Reproduce nothing but the lines from the start of the material through the line that includes "bg.inputs[1].default_value = 0.57", both ends included, and omit every picture.

━━━━

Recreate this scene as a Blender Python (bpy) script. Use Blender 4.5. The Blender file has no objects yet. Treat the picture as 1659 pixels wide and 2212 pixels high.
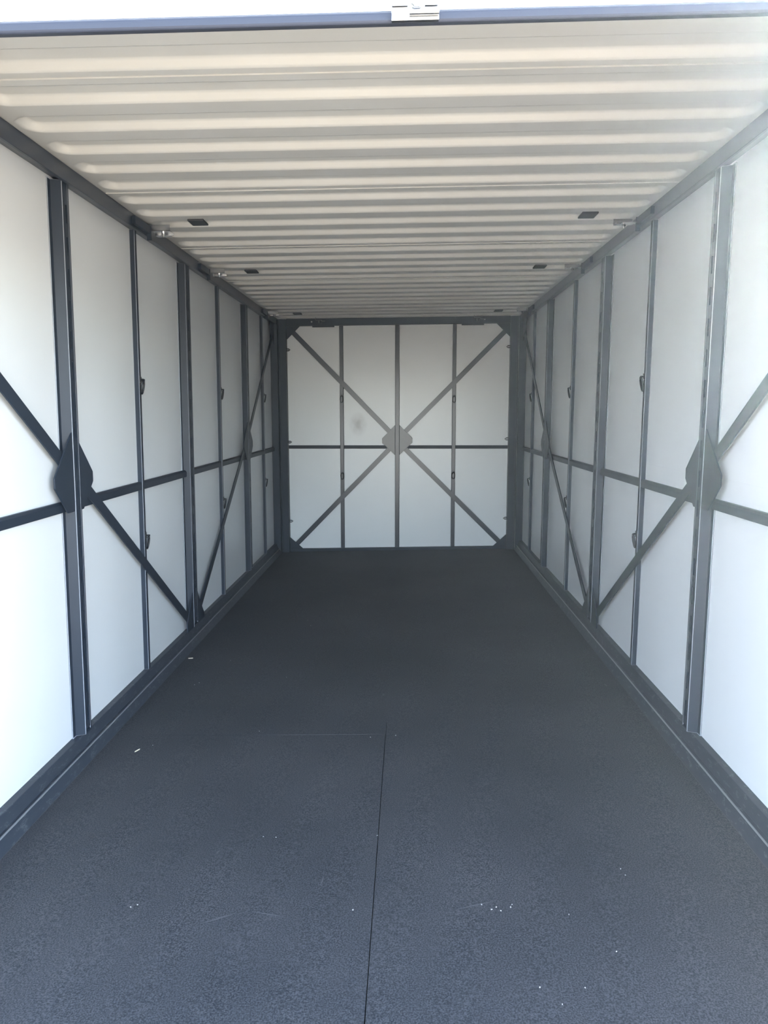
import bpy, math, random
from mathutils import Matrix, Vector, noise

random.seed(7)
scene = bpy.context.scene
COL = scene.collection

# ------------------------------------------------------------------ camera
cam_d = bpy.data.cameras.new('camera')
cam = bpy.data.objects.new('camera', cam_d)
COL.objects.link(cam)
F_PX, PITCH, YAW, ROLL = 1676.98, -0.12666, -0.02965, 0.0057
cam_d.sensor_fit = 'HORIZONTAL'
cam_d.sensor_width = 36.0
cam_d.lens = 36.0 * F_PX / 1659.0
cam_d.clip_start = 0.02
cy, sy = math.cos(YAW), math.sin(YAW)
cp, sp = math.cos(PITCH), math.sin(PITCH)
cr, sr = math.cos(ROLL), math.sin(ROLL)
RY = Matrix(((cy, -sy, 0), (sy, cy, 0), (0, 0, 1)))
RP = Matrix(((1, 0, 0), (0, cp, sp), (0, -sp, cp)))
RR = Matrix(((cr, 0, -sr), (0, 1, 0), (sr, 0, cr)))
W2C = RR @ RP @ RY                     # rows: right, forward, up
right, fwd, up = W2C[0], W2C[1], W2C[2]
m = Matrix.Identity(4)
for i in range(3):
    m[i][0] = right[i]; m[i][1] = up[i]; m[i][2] = -fwd[i]
m[0][3], m[1][3], m[2][3] = 0.08215, 0.0, 1.29481
cam.matrix_world = m
scene.camera = cam

# ------------------------------------------------------------------ world, sun, exposure
EXPOSURE = 2.36
world = bpy.data.worlds.new('daylight')
scene.world = world
world.use_nodes = True
wn = world.node_tree.nodes
wl = world.node_tree.links
bg = wn['Background']
sky = wn.new('ShaderNodeTexSky')
sky.sky_type = 'NISHITA'
sky.sun_disc = False
sky.sun_elevation = math.radians(14)
sky.sun_rotation = math.radians(-45)
sky.ozone_density = 1.8
sky.air_density = 1.0
sky.dust_density = 0.4
# thin high haze: a paler, more even sky than clean air gives
hs = wn.new('ShaderNodeHueSaturation')
hs.inputs['Saturation'].default_value = 0.45
tint = wn.new('ShaderNodeMixRGB')
tint.blend_type = 'MULTIPLY'
tint.inputs[0].default_value = 1.0
tint.inputs[2].default_value = (0.90, 0.98, 1.10, 1)
wl.new(sky.outputs[0], hs.inputs['Color'])
wl.new(hs.outputs[0], tint.inputs[1])
wl.new(tint.outputs[0], bg.inputs[0])
bg.inputs[1].default_value = 0.57

sun_d = bpy.data.lights.new('sun', 'SUN')
sun = bpy.data.objects.new('sun', sun_d)
COL.objects.link(sun)
sun_d.energy = 185.0
sun_d.angle = math.radians(0.6)
sun_d.color = (1.0, 0.96, 0.92)
# the sun stands ahead and to the right, beyond the roof of the container
az, el = math.radians(45), math.radians(14)
sdir = Vector((math.sin(az) * math.cos(el), math.cos(az) * math.cos(el), math.sin(el)))
sun.rotation_euler = sdir.to_track_quat('Z', 'Y').to_euler()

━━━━

◆ Completed exercise:
Recreate this scene as a Blender Python (bpy) script. Use Blender 4.5. The Blender file has no objects yet. Treat the picture as 1659 pixels wide and 2212 pixels high.
import bpy, math, random
from mathutils import Matrix, Vector, noise

random.seed(7)
scene = bpy.context.scene
COL = scene.collection

# ------------------------------------------------------------------ camera
cam_d = bpy.data.cameras.new('camera')
cam = bpy.data.objects.new('camera', cam_d)
COL.objects.link(cam)
F_PX, PITCH, YAW, ROLL = 1676.98, -0.12666, -0.02965, 0.0057
cam_d.sensor_fit = 'HORIZONTAL'
cam_d.sensor_width = 36.0
cam_d.lens = 36.0 * F_PX / 1659.0
cam_d.clip_start = 0.02
cy, sy = math.cos(YAW), math.sin(YAW)
cp, sp = math.cos(PITCH), math.sin(PITCH)
cr, sr = math.cos(ROLL), math.sin(ROLL)
RY = Matrix(((cy, -sy, 0), (sy, cy, 0), (0, 0, 1)))
RP = Matrix(((1, 0, 0), (0, cp, sp), (0, -sp, cp)))
RR = Matrix(((cr, 0, -sr), (0, 1, 0), (sr, 0, cr)))
W2C = RR @ RP @ RY                     # rows: right, forward, up
right, fwd, up = W2C[0], W2C[1], W2C[2]
m = Matrix.Identity(4)
for i in range(3):
    m[i][0] = right[i]; m[i][1] = up[i]; m[i][2] = -fwd[i]
m[0][3], m[1][3], m[2][3] = 0.08215, 0.0, 1.29481
cam.matrix_world = m
scene.camera = cam

# ------------------------------------------------------------------ world, sun, exposure
EXPOSURE = 2.36
world = bpy.data.worlds.new('daylight')
scene.world = world
world.use_nodes = True
wn = world.node_tree.nodes
wl = world.node_tree.links
bg = wn['Background']
sky = wn.new('ShaderNodeTexSky')
sky.sky_type = 'NISHITA'
sky.sun_disc = False
sky.sun_elevation = math.radians(14)
sky.sun_rotation = math.radians(-45)
sky.ozone_density = 1.8
sky.air_density = 1.0
sky.dust_density = 0.4
# thin high haze: a paler, more even sky than clean air gives
hs = wn.new('ShaderNodeHueSaturation')
hs.inputs['Saturation'].default_value = 0.45
tint = wn.new('ShaderNodeMixRGB')
tint.blend_type = 'MULTIPLY'
tint.inputs[0].default_value = 1.0
tint.inputs[2].default_value = (0.90, 0.98, 1.10, 1)
wl.new(sky.outputs[0], hs.inputs['Color'])
wl.new(hs.outputs[0], tint.inputs[1])
wl.new(tint.outputs[0], bg.inputs[0])
bg.inputs[1].default_value = 0.57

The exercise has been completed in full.